投稿者:河内平野 投稿日:2014年 9月 5日(金)16時20分34秒 返信・引用

勧持品では、彼らの実態を、さらに、こう描写し、予言している。
「利養に貪著するが故に 白衣の与に法を説いて 世に恭敬せらることを為ること 六通の羅漢の如くならん 是の人悪心を懐き 常に世俗の事を念い 名を阿練若に仮って 好んで我等が過を出さん 而も是の如き言を作さん 此の諸の比丘等は 利養を貪るを為っての故に 外道の論議を説く 自ら此の経典を作って 世間の人を誑惑す 名聞を求むるを為っての故に 分別して是の経を説くと 常に大衆の中に在って 我等を毀らんと欲するが故に 国王大臣 婆羅門居士 及び余の比丘衆に向って 誹謗して我が悪を説いて 是れ邪見の人 外道の論議を説くと謂わん 我等仏を敬うが故に 悉く是の諸悪を忍ばん」(開結四四一頁)

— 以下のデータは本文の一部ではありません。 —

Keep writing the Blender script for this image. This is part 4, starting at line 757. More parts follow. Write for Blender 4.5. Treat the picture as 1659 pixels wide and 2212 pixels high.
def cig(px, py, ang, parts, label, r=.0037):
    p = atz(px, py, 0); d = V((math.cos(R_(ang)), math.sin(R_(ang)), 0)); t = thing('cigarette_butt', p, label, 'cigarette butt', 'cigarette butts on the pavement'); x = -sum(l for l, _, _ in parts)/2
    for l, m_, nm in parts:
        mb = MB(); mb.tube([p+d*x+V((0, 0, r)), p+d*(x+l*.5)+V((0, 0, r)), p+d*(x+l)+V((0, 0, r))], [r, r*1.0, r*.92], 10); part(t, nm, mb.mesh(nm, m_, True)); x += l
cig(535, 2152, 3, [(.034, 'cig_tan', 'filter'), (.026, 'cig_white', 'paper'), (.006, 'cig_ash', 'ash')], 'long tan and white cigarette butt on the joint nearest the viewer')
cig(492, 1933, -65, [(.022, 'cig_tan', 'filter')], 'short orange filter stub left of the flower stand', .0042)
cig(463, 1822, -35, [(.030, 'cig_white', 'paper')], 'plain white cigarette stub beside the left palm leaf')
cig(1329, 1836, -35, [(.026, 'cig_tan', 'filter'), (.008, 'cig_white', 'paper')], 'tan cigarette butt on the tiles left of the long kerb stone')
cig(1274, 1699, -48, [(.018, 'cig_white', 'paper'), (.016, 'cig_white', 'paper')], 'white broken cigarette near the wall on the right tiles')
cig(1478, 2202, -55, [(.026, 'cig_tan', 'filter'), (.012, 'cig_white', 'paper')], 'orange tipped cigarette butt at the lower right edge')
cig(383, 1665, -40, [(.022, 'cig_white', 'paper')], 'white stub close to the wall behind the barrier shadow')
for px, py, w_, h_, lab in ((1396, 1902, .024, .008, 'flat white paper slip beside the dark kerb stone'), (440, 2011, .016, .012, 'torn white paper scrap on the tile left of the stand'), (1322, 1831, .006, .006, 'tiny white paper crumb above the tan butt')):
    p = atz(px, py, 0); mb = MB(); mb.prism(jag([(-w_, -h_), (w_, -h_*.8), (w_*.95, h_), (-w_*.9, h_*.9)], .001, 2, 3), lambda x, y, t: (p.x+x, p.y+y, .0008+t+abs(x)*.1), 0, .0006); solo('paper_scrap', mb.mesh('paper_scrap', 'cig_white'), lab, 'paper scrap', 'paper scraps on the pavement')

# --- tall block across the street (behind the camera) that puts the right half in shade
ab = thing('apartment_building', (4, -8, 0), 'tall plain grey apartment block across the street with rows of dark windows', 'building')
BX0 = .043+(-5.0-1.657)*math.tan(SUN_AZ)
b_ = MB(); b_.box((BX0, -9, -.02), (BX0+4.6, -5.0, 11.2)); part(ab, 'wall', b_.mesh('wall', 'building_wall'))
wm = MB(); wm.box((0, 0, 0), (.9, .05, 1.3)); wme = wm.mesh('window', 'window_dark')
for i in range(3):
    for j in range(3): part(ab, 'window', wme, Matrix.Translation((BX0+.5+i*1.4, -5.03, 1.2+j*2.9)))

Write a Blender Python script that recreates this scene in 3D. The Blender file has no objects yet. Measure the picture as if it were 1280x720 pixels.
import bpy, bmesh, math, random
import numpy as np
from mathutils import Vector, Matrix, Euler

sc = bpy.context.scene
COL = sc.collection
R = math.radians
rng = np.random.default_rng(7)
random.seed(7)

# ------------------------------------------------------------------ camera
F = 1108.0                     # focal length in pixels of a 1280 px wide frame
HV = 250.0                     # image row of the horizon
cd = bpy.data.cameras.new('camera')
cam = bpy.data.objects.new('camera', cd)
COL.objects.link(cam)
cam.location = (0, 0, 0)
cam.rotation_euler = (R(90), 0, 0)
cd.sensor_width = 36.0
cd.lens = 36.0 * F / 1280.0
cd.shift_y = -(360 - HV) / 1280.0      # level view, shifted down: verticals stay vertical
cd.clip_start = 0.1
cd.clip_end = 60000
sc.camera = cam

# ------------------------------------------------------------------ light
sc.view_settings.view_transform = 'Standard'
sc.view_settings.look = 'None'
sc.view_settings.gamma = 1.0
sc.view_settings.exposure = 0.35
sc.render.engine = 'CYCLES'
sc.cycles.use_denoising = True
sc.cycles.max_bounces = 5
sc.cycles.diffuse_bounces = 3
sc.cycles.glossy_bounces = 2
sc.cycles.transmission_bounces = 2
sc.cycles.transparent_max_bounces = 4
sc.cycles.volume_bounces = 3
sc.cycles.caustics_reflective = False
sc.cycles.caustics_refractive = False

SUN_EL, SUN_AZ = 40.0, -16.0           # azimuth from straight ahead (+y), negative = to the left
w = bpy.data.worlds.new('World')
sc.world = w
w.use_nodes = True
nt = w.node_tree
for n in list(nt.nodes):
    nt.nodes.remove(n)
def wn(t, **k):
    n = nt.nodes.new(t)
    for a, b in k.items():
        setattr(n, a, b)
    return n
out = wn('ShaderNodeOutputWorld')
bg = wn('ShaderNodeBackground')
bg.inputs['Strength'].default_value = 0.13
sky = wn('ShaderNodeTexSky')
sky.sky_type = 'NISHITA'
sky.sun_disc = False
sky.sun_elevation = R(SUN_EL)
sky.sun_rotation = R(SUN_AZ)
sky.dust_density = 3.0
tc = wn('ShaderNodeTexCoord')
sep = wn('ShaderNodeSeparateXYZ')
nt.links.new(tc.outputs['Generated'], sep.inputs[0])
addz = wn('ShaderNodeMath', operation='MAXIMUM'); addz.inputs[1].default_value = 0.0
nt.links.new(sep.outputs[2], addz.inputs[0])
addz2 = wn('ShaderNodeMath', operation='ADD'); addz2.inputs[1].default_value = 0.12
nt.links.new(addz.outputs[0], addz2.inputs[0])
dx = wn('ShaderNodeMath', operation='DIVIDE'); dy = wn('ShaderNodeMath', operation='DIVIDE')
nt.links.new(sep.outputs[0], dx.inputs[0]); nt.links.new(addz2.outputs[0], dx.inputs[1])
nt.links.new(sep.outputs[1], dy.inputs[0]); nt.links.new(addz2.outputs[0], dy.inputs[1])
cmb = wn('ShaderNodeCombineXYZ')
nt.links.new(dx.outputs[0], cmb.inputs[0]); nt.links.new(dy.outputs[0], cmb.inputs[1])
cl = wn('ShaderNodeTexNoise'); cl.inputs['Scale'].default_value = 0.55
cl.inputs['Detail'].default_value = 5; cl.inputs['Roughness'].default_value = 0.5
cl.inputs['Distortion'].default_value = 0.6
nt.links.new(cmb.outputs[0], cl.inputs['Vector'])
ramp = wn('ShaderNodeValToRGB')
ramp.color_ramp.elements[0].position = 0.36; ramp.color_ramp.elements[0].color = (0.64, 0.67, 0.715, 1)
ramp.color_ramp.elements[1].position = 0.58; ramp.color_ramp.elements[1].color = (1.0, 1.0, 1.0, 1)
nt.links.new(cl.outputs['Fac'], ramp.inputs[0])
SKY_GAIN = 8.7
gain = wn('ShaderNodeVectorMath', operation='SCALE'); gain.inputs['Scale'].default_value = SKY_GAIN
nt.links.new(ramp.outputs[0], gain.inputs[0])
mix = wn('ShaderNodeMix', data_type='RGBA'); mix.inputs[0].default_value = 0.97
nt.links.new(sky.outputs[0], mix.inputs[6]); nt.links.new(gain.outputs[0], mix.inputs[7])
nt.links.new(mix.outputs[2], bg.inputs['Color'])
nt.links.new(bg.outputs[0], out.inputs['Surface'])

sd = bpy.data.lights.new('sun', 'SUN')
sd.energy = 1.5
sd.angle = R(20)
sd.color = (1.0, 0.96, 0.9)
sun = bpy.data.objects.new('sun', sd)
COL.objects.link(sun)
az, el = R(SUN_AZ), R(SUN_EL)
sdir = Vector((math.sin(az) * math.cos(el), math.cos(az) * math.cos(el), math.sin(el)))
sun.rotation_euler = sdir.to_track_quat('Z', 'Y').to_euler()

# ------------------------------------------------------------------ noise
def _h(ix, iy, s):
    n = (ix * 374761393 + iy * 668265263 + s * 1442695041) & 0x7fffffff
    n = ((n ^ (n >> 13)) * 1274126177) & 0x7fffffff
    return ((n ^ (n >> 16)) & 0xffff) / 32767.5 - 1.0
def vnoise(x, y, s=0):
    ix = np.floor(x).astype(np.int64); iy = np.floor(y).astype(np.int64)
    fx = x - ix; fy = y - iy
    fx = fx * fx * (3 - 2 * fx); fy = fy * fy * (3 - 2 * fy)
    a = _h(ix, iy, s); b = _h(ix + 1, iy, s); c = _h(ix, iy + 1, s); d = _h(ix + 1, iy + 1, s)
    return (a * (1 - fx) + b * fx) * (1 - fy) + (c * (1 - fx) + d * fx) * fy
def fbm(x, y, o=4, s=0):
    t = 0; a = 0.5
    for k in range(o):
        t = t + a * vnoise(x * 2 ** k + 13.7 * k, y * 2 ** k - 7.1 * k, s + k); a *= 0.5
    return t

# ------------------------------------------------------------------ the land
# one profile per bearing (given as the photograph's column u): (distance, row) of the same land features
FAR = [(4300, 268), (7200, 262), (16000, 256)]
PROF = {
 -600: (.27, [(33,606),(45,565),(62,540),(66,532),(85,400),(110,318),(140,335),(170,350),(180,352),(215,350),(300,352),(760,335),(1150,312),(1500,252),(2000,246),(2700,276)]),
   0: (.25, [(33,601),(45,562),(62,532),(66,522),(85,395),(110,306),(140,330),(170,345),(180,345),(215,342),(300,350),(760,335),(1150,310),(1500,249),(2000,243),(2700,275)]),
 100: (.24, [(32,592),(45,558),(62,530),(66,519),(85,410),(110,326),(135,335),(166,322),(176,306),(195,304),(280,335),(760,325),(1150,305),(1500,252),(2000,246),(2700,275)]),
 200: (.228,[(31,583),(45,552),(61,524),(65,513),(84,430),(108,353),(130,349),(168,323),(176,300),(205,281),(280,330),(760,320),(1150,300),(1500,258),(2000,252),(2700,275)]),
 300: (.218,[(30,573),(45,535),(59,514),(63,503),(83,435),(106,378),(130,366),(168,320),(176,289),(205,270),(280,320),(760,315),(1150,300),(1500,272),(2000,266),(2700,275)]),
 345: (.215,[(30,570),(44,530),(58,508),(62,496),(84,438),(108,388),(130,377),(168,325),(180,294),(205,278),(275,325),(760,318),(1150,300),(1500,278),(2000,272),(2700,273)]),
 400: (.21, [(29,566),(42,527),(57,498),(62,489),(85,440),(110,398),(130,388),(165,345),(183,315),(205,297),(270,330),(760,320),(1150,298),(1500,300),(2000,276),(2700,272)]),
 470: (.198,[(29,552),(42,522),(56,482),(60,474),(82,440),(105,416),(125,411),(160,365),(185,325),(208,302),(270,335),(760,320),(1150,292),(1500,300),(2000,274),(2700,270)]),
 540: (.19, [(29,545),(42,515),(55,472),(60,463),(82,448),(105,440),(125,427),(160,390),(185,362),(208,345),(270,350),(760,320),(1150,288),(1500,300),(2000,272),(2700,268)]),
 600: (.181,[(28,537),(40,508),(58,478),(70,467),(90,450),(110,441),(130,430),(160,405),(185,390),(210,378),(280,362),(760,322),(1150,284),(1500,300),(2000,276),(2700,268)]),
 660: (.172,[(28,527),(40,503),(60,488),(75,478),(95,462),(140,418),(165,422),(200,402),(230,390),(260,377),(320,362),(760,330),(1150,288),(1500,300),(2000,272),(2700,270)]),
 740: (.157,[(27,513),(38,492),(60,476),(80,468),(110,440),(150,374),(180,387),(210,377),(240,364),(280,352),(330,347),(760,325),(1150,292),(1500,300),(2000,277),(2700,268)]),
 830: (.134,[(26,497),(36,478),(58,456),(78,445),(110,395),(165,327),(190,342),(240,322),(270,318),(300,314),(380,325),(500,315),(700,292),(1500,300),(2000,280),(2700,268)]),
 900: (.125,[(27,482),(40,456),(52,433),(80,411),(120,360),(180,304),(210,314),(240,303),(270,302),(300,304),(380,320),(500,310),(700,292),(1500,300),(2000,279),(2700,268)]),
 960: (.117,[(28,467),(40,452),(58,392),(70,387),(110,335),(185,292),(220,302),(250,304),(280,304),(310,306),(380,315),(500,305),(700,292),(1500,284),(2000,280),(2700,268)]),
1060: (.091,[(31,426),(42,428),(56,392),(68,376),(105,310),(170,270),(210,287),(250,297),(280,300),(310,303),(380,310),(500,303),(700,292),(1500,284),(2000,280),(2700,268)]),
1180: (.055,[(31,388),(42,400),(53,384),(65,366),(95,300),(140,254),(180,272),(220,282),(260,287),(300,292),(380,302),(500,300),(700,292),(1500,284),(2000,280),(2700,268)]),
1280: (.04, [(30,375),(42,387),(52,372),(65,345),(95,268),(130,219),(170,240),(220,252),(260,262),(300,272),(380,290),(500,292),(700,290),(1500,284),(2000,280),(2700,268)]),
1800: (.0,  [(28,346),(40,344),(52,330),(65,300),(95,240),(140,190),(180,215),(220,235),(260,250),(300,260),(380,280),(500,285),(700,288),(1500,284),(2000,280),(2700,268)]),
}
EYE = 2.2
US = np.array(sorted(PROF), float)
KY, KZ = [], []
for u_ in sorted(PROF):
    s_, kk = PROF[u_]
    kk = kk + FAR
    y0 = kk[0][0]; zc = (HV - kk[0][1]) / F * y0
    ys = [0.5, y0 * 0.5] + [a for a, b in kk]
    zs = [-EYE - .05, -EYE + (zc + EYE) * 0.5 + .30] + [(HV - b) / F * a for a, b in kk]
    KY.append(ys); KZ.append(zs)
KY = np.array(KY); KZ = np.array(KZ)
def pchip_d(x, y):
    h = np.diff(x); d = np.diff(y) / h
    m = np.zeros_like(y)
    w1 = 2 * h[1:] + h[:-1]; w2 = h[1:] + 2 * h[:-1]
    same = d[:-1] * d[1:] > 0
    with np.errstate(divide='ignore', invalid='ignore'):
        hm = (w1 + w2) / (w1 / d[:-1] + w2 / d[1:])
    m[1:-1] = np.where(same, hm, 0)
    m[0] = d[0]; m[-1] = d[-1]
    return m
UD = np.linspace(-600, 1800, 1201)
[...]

――この悪僧らは自己の利益を貪り、執着し、そのために在家に法を説いて、世間から尊敬されることは、六種の神通力を備えた聖者のようであろう。この人は悪心を胸にいだき、つねに世俗のことを思いめぐらし、静かなところにいる外見を示しながら、好んでわれら法華経の行者の悪口を言うのであろう。
しかも次のように言うであろう。「このもろもろの僧など(法華経の行者)は、わが身の利益を貪るゆえに、仏教ではない外道の教えを説く。勝手に、この経典(法華経)をでっち上げて世間の人々をだまし、惑わす。法華経の行者たちは名聞(名声)が欲しいために、さがしらな知恵を出して、この経(法華経)を説くのだ」と。

僭聖増上慢はつねに大勢の人々の中で、われら法華経の行者を中傷しようと願っている。
そこで、権力者の国王・大臣、権威をもつバラモンや社会的有力者、および他の仏教者に向かって誹謗して、「これは邪見の人である。外道の論を説く」と、われらの悪口を言う。われらは仏を敬うがゆえに、こうした三類の強敵のもろもろの悪をすべて忍耐しよう――。

貴き聖職者の外見で人々の尊敬を受けながら、そのじつ、「利養」すなわち金銭等と「世俗」の名聞や享楽に執着し、正しき法華経の実践者を追い落とそうとする。
その手段として「権力」と「権威」にすり寄り、利用する。
また自分たちこそ「真の仏道」を行じているのであり、法華経の行者などは「外道」にすぎないと、自分の権威を使って内外に言いふらす。

これが法華経に予言された《末法広宣流布の敵》の姿である。
この《鏡》に照らして見れば、何が起ころうと、真実は明白であろう。

「人間を軽賤する者」――その肥大した病的な特権意識。
人を人とも思わぬロボット(機械)的冷血。
邪智にたけた策謀好きの性格。
好んで悪口ばかり言う嫉妬深さ。
権威・権力に寄りかかる臆病さ。
そうした本質を、私どもは鋭く見破らねばならない。

モンテーニュいわく「臆病は残酷の母」と。
残酷で 手かげんしない人間というのは、じつは、臆病なあまり、感情的に相手をやっつけてしまう――というのである。
非人間的な残忍さは、自分の「おびえ」をごまかすためである。
残酷な独裁者として歴史に名を残すスターリンもヒトラーも、小心者であった。
ヒトラーと戦ったチャップリンの裸の人間性こそ「勇気」の表れであった。
私どもが世界に展開している人間的な「対話」「友情」こそ、本当の「勇気」の証明なのである。